City of Miami v. Altman

128 So. 2d 416 | Fla. Dist. Ct. App. | 1961

LOPEZ, AQUILINO, Jr., Associate Judge.

The appellant was the defendant, and the appellee was the plaintiff below.

Edith Altman, the plaintiff, filed her complaint alleging that the defendant, the City of Miami, negligently allowed a sidewalk within the city limits to fall into a state of disrepair and that the sidewalk was not reasonably safe for pedestrian travel. Plaintiff alleged that the defendant’s negligent maintenance of said sidewalk caused her to fall and sustain injuries. The defendant filed its answer denying plaintiff’s allegations in negligence and affirmatively pleaded that the plaintiff’s injuries were caused by her own contributory negligence.

The case was tried before a jury and a verdict of $8,000 was returned for the plaintiff.

Among the appellant’s assignments of error was the alleged failure of the court to grant defendant’s motion for a directed verdict because the plaintiff failed to prove that the sidewalk was not reasonably safe for pedestrian travel and because the evidence affirmatively showed that the proxi*417mate cause of the injuries to the plaintiff was her own contributory negligence.

The plaintiff testified that she traversed the sidewalk approximately ten times a week for nine months and that she never saw the condition of the sidewalk until after she fell. Turning to Pages 139 to 141 of the transcript, we find that the plaintiff among other things has testified:

“Q. (Mr. Maloy) Just describe the condition of the surface of the sidewalk. A. It was cracked.
“Q. Were there any portions of the sidewalk missing? A. Not to my knowledge.
“Q. Do you recall the accident? A. Yes.
“Q. You say you do. Do you recall the place where you fell? A. Yes.
“Q. Would you describe how that surface of that area where you fell appeared to you? A. It appeared like it did any other morning. I mean there wasn’t anything—
“Q. How was that? A. It looked a little cracked, and that’s all. It didn’t look any different than any other morning.
Q. Would you describe to the jury just what happened immediately prior to the accident? A. The stone loosened. See, I was going to the —going across to the P & O. It was the sidewalk coming this way (indicating) and we go to an angle to the P & O. The stone loosened and I fell forward. The curb was jagged and I noticed that jag after I fell. That’s something that I think should be known, because I laid there for about five minutes. I could move my legs but I couldn’t move my hands.

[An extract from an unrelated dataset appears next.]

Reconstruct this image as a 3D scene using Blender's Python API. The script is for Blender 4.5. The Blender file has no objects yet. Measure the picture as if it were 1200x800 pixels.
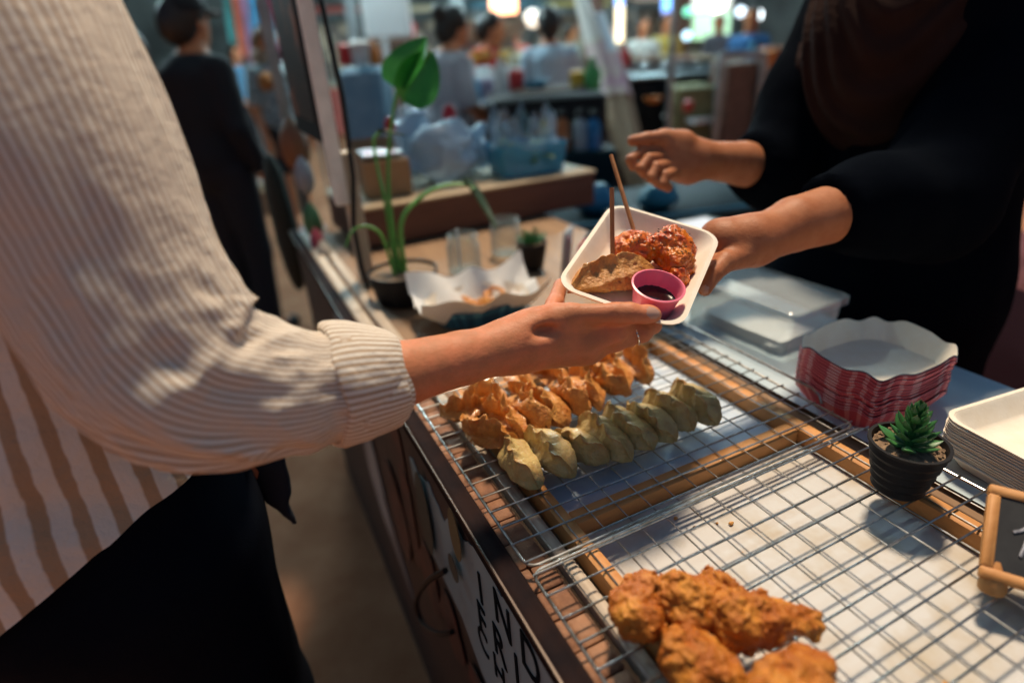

I couldn’t get up, in other words, and afterwards I learned that I had broken my shoulder and my hand. But that was — I couldn’t move. That was all.”

And on Page 167 of the transcript on cross examination, she testified as follows:

“Q.- Now, were you watching where you were walking on that morning that you fell? A. I walked in my usual manner. The cement or the stone of the pavement loosened and over I went— ”

We have considered all the assignments of error and reviewed the record and find that there was enough evidence for the cause to have gone to the jury and to support the jury’s verdict and have reached the conclusion that the Judgment of the lower court should be affirmed. See City of Miami v. Lawson, Fla.App. 1958, 104 So.2d 600; Andrews v. Goetz, Fla.App.1958, 104 So.2d 653; Schutzer v. City of Miami, Fla.App.1958, 105 So.2d 492; City of Miami v. Wolff, Fla.App. 1959, 112 So.2d 270.

Affirmed.

HORTON, C. J., and CARROLL, CHAS., J., concur.